Je rejoins le groupe @EDS_AssNat par conviction et en tant que Délégué général. Les Françaises et les Français ont besoin que l’on concrétise dès maintenant une société fondée sur la justice sociale et environnementale qu’ils réclament depuis tant d’années. Ce sera notre priorité pic.twitter.com/TsC6r2wnYO
— Aurélien Taché (@Aurelientache) May 19, 2020
Avec cette neuvième entité - un record au Palais Bourbon sous la Ve République - le groupe LREM, qui comptait 314 députés en 2017, tombe à 288, juste sous le seuil de la majorité absolue (289 sièges) qu'il détenait jusqu'alors à lui seul. Le groupe majoritaire peut toutefois s'appuyer sur les 46 MoDem et la dizaine d'élus Agir.
Mais LREM pourrait récupérer rapidement la majorité absolue si la future suppléante d'Olivier Gaillard (ex-LREM, qui devrait quitter son poste de député pour devenir maire), rejoint les rangs des «marcheurs», comme annoncé par le député.
Le PS avait connu le même sort que LREM, avec une majorité relative début 2015, mais sans que les frondeurs de l'ère Hollande ne fassent jamais sécession.
LREM juge sévèrement la sécession
Les critiques et pressions des légitimistes se sont accentuées à mesure que s'intensifiait le bruit autour de ce neuvième groupe, dont la création était jugée «inéluctable» dès mars en interne.
La semaine dernière, la porte-parole du gouvernement Sibeth Ndiaye y avait vu par avance «un contresens politique».
Le numéro un de LREM, Stanislas Guerini, a aussi blâmé «un contretemps politique, parce que précisément, nous sommes en train de bâtir la ligne politique pour l'après». Des membres du gouvernement tel Bruno Le Maire évoquent encore des «grenouillages».
Plusieurs membres pressentis ne figurent pas dans la liste finale, comme Claire Pitollat ou Cécile Rilhac, qui ont jugé «pas opportun» son lancement en pleine crise sanitaire. D'autres ont hésité jusqu'au dernier moment avant de renoncer.
Des élus de la majorité travaillent aussi en interne à une initiative sur l'axe social et écologique, baptisée «En commun». Du côté du nouveau groupe, on y voit une tentative de «colmater la fuite».
Dans les rangs LREM, si certains saluent une clarification et l'apport de potentielles nouvelles idées, d'autres y voient à l'instar de Marie-Christine Verdier-Jouclas (LREM) dans l'Express «une défiance profonde» à l'encontre du président «et de leurs électeurs».

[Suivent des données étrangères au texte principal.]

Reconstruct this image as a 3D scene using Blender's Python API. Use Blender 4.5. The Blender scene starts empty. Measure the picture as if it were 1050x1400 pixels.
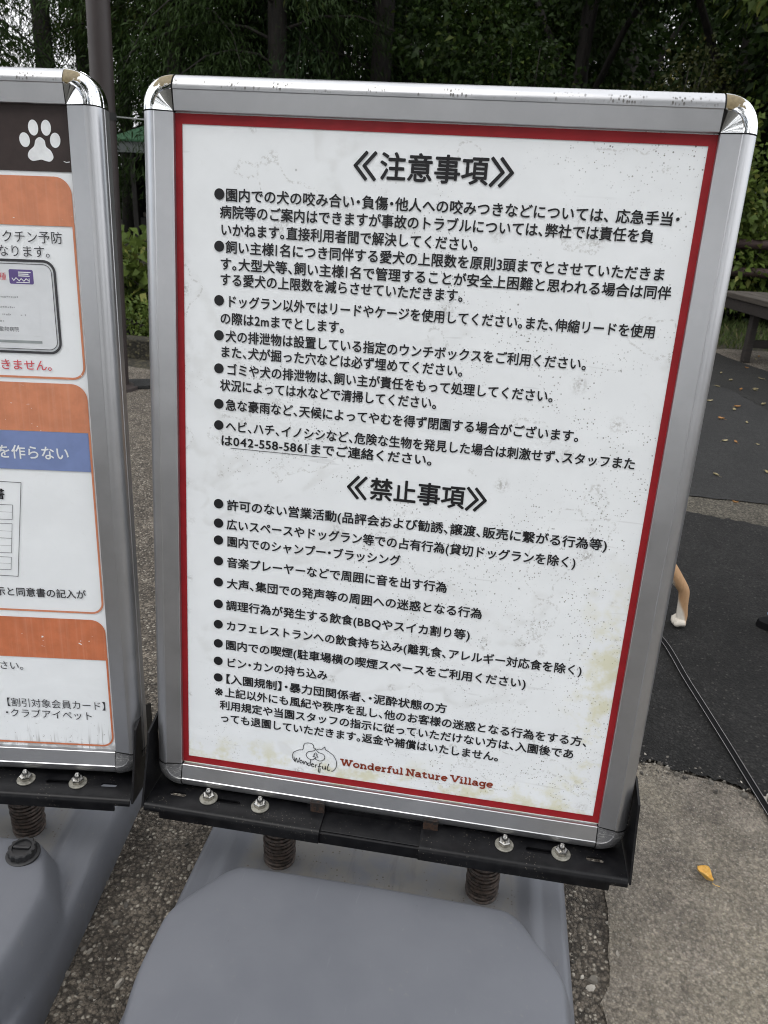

Ce n'est pas «un cataclysme», affirme pour autant une source parlementaire LREM qui juge la démarche «inaudible».
Même constat d'une source gouvernementale qui met toutefois en garde contre «des effets collatéraux» en interne, car ceux qui «ont hésité» vont «vouloir peser».
Réindustrialisation, égalité homme-femme, soutien au système de santé
Les députés du nouveau groupe ont déjà listé leurs 15 premières priorités : «plan de réindustrialisation pour une souveraineté et une autonomie retrouvées», rétablissement d'un système de santé «robuste» ou encore refonte de «la fiscalité du capital et du patrimoine».
Les élus de ce groupe affichent également leur engagement en faveur de l'égalité homme-femme. Ils soulignent que «jamais un groupe politique français n’a compté une telle proportion de femmes» (65%).